● What is asked:
All the data should be repeated exactly. Any image in it is left out.
======
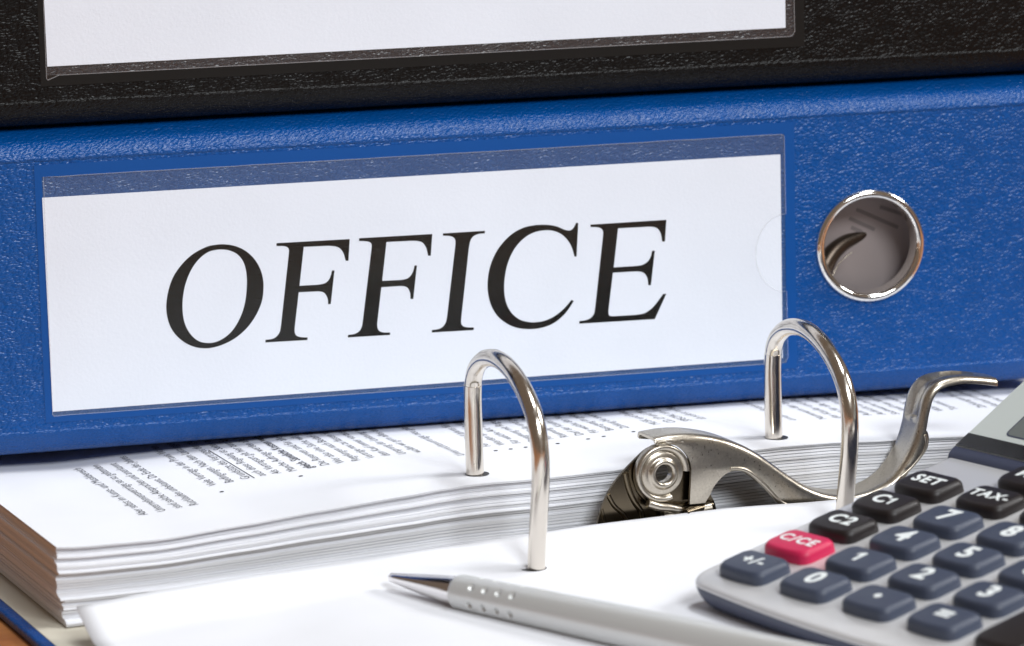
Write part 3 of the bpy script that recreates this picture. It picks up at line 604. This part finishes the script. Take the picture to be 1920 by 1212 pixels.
# head with the display, its plane tilted a further 18 degrees
th = R(18.0); HY = 60.0
def head(x, y2, d=0.0): return (x, YH + y2 * math.cos(th) - d * math.sin(th), y2 * math.sin(th) + d * math.cos(th))
prism = []
for x, g in ((XL - .3, 0), (XR + .3, 0)):
    yb = YH + HY * math.cos(th) + 4
    prism.append([head(x, -1.0, 0), head(x, 0.0, 0.9), head(x, 1.4, 1.2), head(x, HY, 1.2), (x, yb, HY * math.sin(th) - 3), (x, yb - 2, local_z_for(x, yb, zf) + 1), (x, YH + 1, local_z_for(x, YH, zf) + .4), (x, YH - .6, -3)])
n = 8; verts = prism[0] + prism[1]
hd = mesh_obj('display_housing', verts, [tuple(range(8)), tuple(range(8, 16))[::-1]] + [(k, (k + 1) % n, n + (k + 1) % n, n + k) for k in range(n)], 'slate_plastic', calc)
fix_normals(hd); add_mod(hd, 'BEVEL', width=0.5 * S, segments=3, limit_method='ANGLE', angle_limit=R(25)); smooth_by_angle(hd, 30)
def hplate(name, pts, d, e, material, parent, holes=()):
    vs, fs = fill2d(name, [pts] + list(holes), e)
    return fix_normals(mesh_obj(name, [head(x, y, d + z) for x, y, z in vs], fs, material, parent))
def rrect(x0, y0, x1, y1, r, n=6):
    pts = []
    for cx_, cy_, a0 in ((x1 - r, y1 - r, 0), (x0 + r, y1 - r, 90), (x0 + r, y0 + r, 180), (x1 - r, y0 + r, 270)):
        for i in range(n + 1): t = R(a0 + 90 * i / n); pts.append((cx_ + r * math.cos(t), cy_ + r * math.sin(t)))
    return pts
X0 = XL + 0.3
dp = hplate('display_panel', [(X0, 2.4), (XR - .3, 2.4), (XR - .3, HY - 1), (X0, HY - 1)], 1.3, 0.12, 'display_white', hd)
hplate('display_band', [(X0 + .05, 2.45), (XR - .35, 2.45), (XR - .35, 7.2), (X0 + .05, 7.2)], 1.5, 0.06, 'display_black', hd)
hplate('screen', rrect(X0 + 10.5, 9.4, 99, 33, 1.4), 1.5, 0.05, 'lcd_grey', hd)
hplate('screen_edge', rrect(X0 + 10.1, 9.0, 99.4, 33.4, 1.7), 1.46, 0.03, 'slate_plastic', hd)
gl_ = hplate('display_window', rrect(X0 + .05, 2.45, XR - .35, HY - 1.05, .8), 2.1, 0.25, 'display_glass', hd)
for k in range(4): hplate('solar_cell', [(X0 + 22 + 16 * k, 40), (X0 + 37 + 16 * k, 40), (X0 + 37 + 16 * k, 52), (X0 + 22 + 16 * k, 52)], 1.5, 0.05, 'display_black', hd)

def key_outline(hx, hy, r, bow):
    pts = rrect(-hx, -hy, hx, hy, r, 6)
    out = []
    for i, (x, y) in enumerate(pts):
        if y < 0: y -= bow * (1 - (x / hx) ** 2)
        out.append((x, y))
        if i == 6 * 3 + 2:           # along the front edge
            for k in range(1, 8):
                xx = -hx + r + (2 * hx - 2 * r) * k / 8; out.append((xx, -hy - bow * (1 - (xx / hx) ** 2)))
    return out
def key_mesh(nx, ny, material):
    hx, hy = 6.45 + nx, 4.2 + ny
    rings = []
    for z, g in ((0.02, .95), (1.6, .85), (2.15, .72), (2.6, .42), (2.9, .12), (3.0, -.35)):
        rings.append([(x, y, z) for x, y in key_outline(hx + g, hy + g * .9, 2.0, .75)])
    n = len(rings[0]); vs = sum(rings, []); fs = []
    for i in range(len(rings) - 1):
        for k in range(n):
            k2 = (k + 1) % n; fs.append((i * n + k, i * n + k2, (i + 1) * n + k2, (i + 1) * n + k))
    fs.append(tuple((len(rings) - 1) * n + k for k in range(n)))
    me = bpy.data.meshes.new('key'); me.from_pydata([Vector(v) * S for v in vs], [], fs); me.materials.append(MATS[material])
    tmp = bpy.data.objects.new('tmp', me); fix_normals(tmp); smooth_by_angle(tmp, 60); bpy.data.objects.remove(tmp); return me
KM = {m_: key_mesh(0, 0, m_) for m_ in ('key_blue', 'key_black', 'key_red')}
TALL = key_mesh(0, KY / 2, 'key_black')
KEYS = [(0, 0, '+/-', 'key_blue'), (0, 1, 'C/CE', 'key_red'), (0, 2, 'C2', 'key_black'), (0, 3, 'C1', 'key_black'), (0, 4, 'SET', 'key_black'),
        (1, 0, '0', 'key_blue'), (1, 1, '1', 'key_blue'), (1, 2, '4', 'key_blue'), (1, 3, '7', 'key_blue'), (1, 4, 'TAX-', 'key_black'), (1, 5, 'MU', 'key_black'),
        (2, 0, '.', 'key_blue'), (2, 1, '2', 'key_blue'), (2, 2, '5', 'key_blue'), (2, 3, '8', 'key_blue'), (2, 4, 'TAX+', 'key_black'), (2, 5, 'MC', 'key_black'),
        (3, 0, '=', 'key_blue'), (3, 1, '3', 'key_blue'), (3, 2, '6', 'key_blue'), (3, 3, '9', 'key_blue'), (3, 4, '%', 'key_black'), (3, 5, 'MR', 'key_black'),
        (4, 0.5, '+', 'tall'), (4, 2, '-', 'key_black'), (4, 3, 'x', 'key_black'), (4, 4, '÷', 'key_black'), (4, 5, 'M-', 'key_black'), (5, 5, 'M+', 'key_black')]
names = {'.': 'decimal point', '+/-': 'sign change', '=': 'equals', '+': 'plus', '-': 'minus', 'x': 'multiply', '÷': 'divide', '%': 'percent'}
for i, j, tx, m_ in KEYS:
    if i > 4: continue
    k = bpy.data.objects.new('key', TALL if m_ == 'tall' else KM[m_]); COL.objects.link(k); k.parent = calc
    k.location = Vector((i * KX, j * KY, 0)) * S
    k['label'] = ('tall ' if m_ == 'tall' else '') + {'key_blue': 'slate', 'key_black': 'black', 'key_red': 'pink red', 'tall': 'black'}[m_] + ' key marked ' + names.get(tx, tx)
    ONE = [(-.07, -.36), (.09, -.36), (.09, .37), (-.04, .37), (-.25, .22), (-.25, .07), (-.07, .18)]
    if tx in ('1', 'C1'):
        q7 = 5.9 if tx == '1' else 4.6
        vs, fs = fill2d('one', [[(x * q7 + (0 if tx == '1' else 2.1), y * q7) for x, y in ONE]], 0.03)
        if tx == 'C1':
            v2, f2 = text2d('C', 5.8, 0.2, 0.03, 'CENTER'); b = len(vs); vs = vs + [(x - 1.6, y, z) for x, y, z in v2]; fs = fs + [tuple(b + i_ for i_ in f) for f in f2]
    elif tx == '.':
        vs = [(0.95 * math.cos(R(t)), 0.95 * math.sin(R(t)), z) for z in (0, .05) for t in range(0, 360, 15)]
        fs = [tuple(range(24, 48))] + [(q, (q + 1) % 24, 24 + (q + 1) % 24, 24 + q) for q in range(24)]
    else:
        sz, bo = (7.6, 0.28) if len(tx) == 1 else (5.0, 0.17) if len(tx) < 4 else (4.5, 0.14)
        if tx in ('C1', 'C2'): sz, bo = 5.8, 0.2
        vs, fs = text2d(tx, sz, bo, 0.03, 'CENTER', 0.0, 1.0)
    mesh_obj('key_legend', [(x, y, z + KZ + .04) for x, y, z in vs], fs, 'legend_white', k)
======
● Completed exercise:
Write part 3 of the bpy script that recreates this picture. It picks up at line 604. This part finishes the script. Take the picture to be 1920 by 1212 pixels.
# head with the display, its plane tilted a further 18 degrees
th = R(18.0); HY = 60.0
def head(x, y2, d=0.0): return (x, YH + y2 * math.cos(th) - d * math.sin(th), y2 * math.sin(th) + d * math.cos(th))
prism = []
for x, g in ((XL - .3, 0), (XR + .3, 0)):
    yb = YH + HY * math.cos(th) + 4
    prism.append([head(x, -1.0, 0), head(x, 0.0, 0.9), head(x, 1.4, 1.2), head(x, HY, 1.2), (x, yb, HY * math.sin(th) - 3), (x, yb - 2, local_z_for(x, yb, zf) + 1), (x, YH + 1, local_z_for(x, YH, zf) + .4), (x, YH - .6, -3)])
n = 8; verts = prism[0] + prism[1]
hd = mesh_obj('display_housing', verts, [tuple(range(8)), tuple(range(8, 16))[::-1]] + [(k, (k + 1) % n, n + (k + 1) % n, n + k) for k in range(n)], 'slate_plastic', calc)
fix_normals(hd); add_mod(hd, 'BEVEL', width=0.5 * S, segments=3, limit_method='ANGLE', angle_limit=R(25)); smooth_by_angle(hd, 30)
def hplate(name, pts, d, e, material, parent, holes=()):
    vs, fs = fill2d(name, [pts] + list(holes), e)
    return fix_normals(mesh_obj(name, [head(x, y, d + z) for x, y, z in vs], fs, material, parent))
def rrect(x0, y0, x1, y1, r, n=6):
    pts = []
    for cx_, cy_, a0 in ((x1 - r, y1 - r, 0), (x0 + r, y1 - r, 90), (x0 + r, y0 + r, 180), (x1 - r, y0 + r, 270)):
        for i in range(n + 1): t = R(a0 + 90 * i / n); pts.append((cx_ + r * math.cos(t), cy_ + r * math.sin(t)))
    return pts
X0 = XL + 0.3
dp = hplate('display_panel', [(X0, 2.4), (XR - .3, 2.4), (XR - .3, HY - 1), (X0, HY - 1)], 1.3, 0.12, 'display_white', hd)
hplate('display_band', [(X0 + .05, 2.45), (XR - .35, 2.45), (XR - .35, 7.2), (X0 + .05, 7.2)], 1.5, 0.06, 'display_black', hd)
hplate('screen', rrect(X0 + 10.5, 9.4, 99, 33, 1.4), 1.5, 0.05, 'lcd_grey', hd)
hplate('screen_edge', rrect(X0 + 10.1, 9.0, 99.4, 33.4, 1.7), 1.46, 0.03, 'slate_plastic', hd)
gl_ = hplate('display_window', rrect(X0 + .05, 2.45, XR - .35, HY - 1.05, .8), 2.1, 0.25, 'display_glass', hd)
for k in range(4): hplate('solar_cell', [(X0 + 22 + 16 * k, 40), (X0 + 37 + 16 * k, 40), (X0 + 37 + 16 * k, 52), (X0 + 22 + 16 * k, 52)], 1.5, 0.05, 'display_black', hd)

def key_outline(hx, hy, r, bow):
    pts = rrect(-hx, -hy, hx, hy, r, 6)
    out = []
    for i, (x, y) in enumerate(pts):
        if y < 0: y -= bow * (1 - (x / hx) ** 2)
        out.append((x, y))
        if i == 6 * 3 + 2:           # along the front edge
            for k in range(1, 8):
                xx = -hx + r + (2 * hx - 2 * r) * k / 8; out.append((xx, -hy - bow * (1 - (xx / hx) ** 2)))
    return out
def key_mesh(nx, ny, material):
    hx, hy = 6.45 + nx, 4.2 + ny
    rings = []
    for z, g in ((0.02, .95), (1.6, .85), (2.15, .72), (2.6, .42), (2.9, .12), (3.0, -.35)):
        rings.append([(x, y, z) for x, y in key_outline(hx + g, hy + g * .9, 2.0, .75)])
    n = len(rings[0]); vs = sum(rings, []); fs = []
    for i in range(len(rings) - 1):
        for k in range(n):
            k2 = (k + 1) % n; fs.append((i * n + k, i * n + k2, (i + 1) * n + k2, (i + 1) * n + k))
    fs.append(tuple((len(rings) - 1) * n + k for k in range(n)))
    me = bpy.data.meshes.new('key'); me.from_pydata([Vector(v) * S for v in vs], [], fs); me.materials.append(MATS[material])
    tmp = bpy.data.objects.new('tmp', me); fix_normals(tmp); smooth_by_angle(tmp, 60); bpy.data.objects.remove(tmp); return me
KM = {m_: key_mesh(0, 0, m_) for m_ in ('key_blue', 'key_black', 'key_red')}
TALL = key_mesh(0, KY / 2, 'key_black')
KEYS = [(0, 0, '+/-', 'key_blue'), (0, 1, 'C/CE', 'key_red'), (0, 2, 'C2', 'key_black'), (0, 3, 'C1', 'key_black'), (0, 4, 'SET', 'key_black'),
        (1, 0, '0', 'key_blue'), (1, 1, '1', 'key_blue'), (1, 2, '4', 'key_blue'), (1, 3, '7', 'key_blue'), (1, 4, 'TAX-', 'key_black'), (1, 5, 'MU', 'key_black'),
        (2, 0, '.', 'key_blue'), (2, 1, '2', 'key_blue'), (2, 2, '5', 'key_blue'), (2, 3, '8', 'key_blue'), (2, 4, 'TAX+', 'key_black'), (2, 5, 'MC', 'key_black'),
        (3, 0, '=', 'key_blue'), (3, 1, '3', 'key_blue'), (3, 2, '6', 'key_blue'), (3, 3, '9', 'key_blue'), (3, 4, '%', 'key_black'), (3, 5, 'MR', 'key_black'),
        (4, 0.5, '+', 'tall'), (4, 2, '-', 'key_black'), (4, 3, 'x', 'key_black'), (4, 4, '÷', 'key_black'), (4, 5, 'M-', 'key_black'), (5, 5, 'M+', 'key_black')]
names = {'.': 'decimal point', '+/-': 'sign change', '=': 'equals', '+': 'plus', '-': 'minus', 'x': 'multiply', '÷': 'divide', '%': 'percent'}
for i, j, tx, m_ in KEYS:
    if i > 4: continue
    k = bpy.data.objects.new('key', TALL if m_ == 'tall' else KM[m_]); COL.objects.link(k); k.parent = calc
    k.location = Vector((i * KX, j * KY, 0)) * S
    k['label'] = ('tall ' if m_ == 'tall' else '') + {'key_blue': 'slate', 'key_black': 'black', 'key_red': 'pink red', 'tall': 'black'}[m_] + ' key marked ' + names.get(tx, tx)
    ONE = [(-.07, -.36), (.09, -.36), (.09, .37), (-.04, .37), (-.25, .22), (-.25, .07), (-.07, .18)]
    if tx in ('1', 'C1'):
        q7 = 5.9 if tx == '1' else 4.6
        vs, fs = fill2d('one', [[(x * q7 + (0 if tx == '1' else 2.1), y * q7) for x, y in ONE]], 0.03)
        if tx == 'C1':
            v2, f2 = text2d('C', 5.8, 0.2, 0.03, 'CENTER'); b = len(vs); vs = vs + [(x - 1.6, y, z) for x, y, z in v2]; fs = fs + [tuple(b + i_ for i_ in f) for f in f2]
    elif tx == '.':
        vs = [(0.95 * math.cos(R(t)), 0.95 * math.sin(R(t)), z) for z in (0, .05) for t in range(0, 360, 15)]
        fs = [tuple(range(24, 48))] + [(q, (q + 1) % 24, 24 + (q + 1) % 24, 24 + q) for q in range(24)]
    else:
        sz, bo = (7.6, 0.28) if len(tx) == 1 else (5.0, 0.17) if len(tx) < 4 else (4.5, 0.14)
        if tx in ('C1', 'C2'): sz, bo = 5.8, 0.2
        vs, fs = text2d(tx, sz, bo, 0.03, 'CENTER', 0.0, 1.0)
    mesh_obj('key_legend', [(x, y, z + KZ + .04) for x, y, z in vs], fs, 'legend_white', k)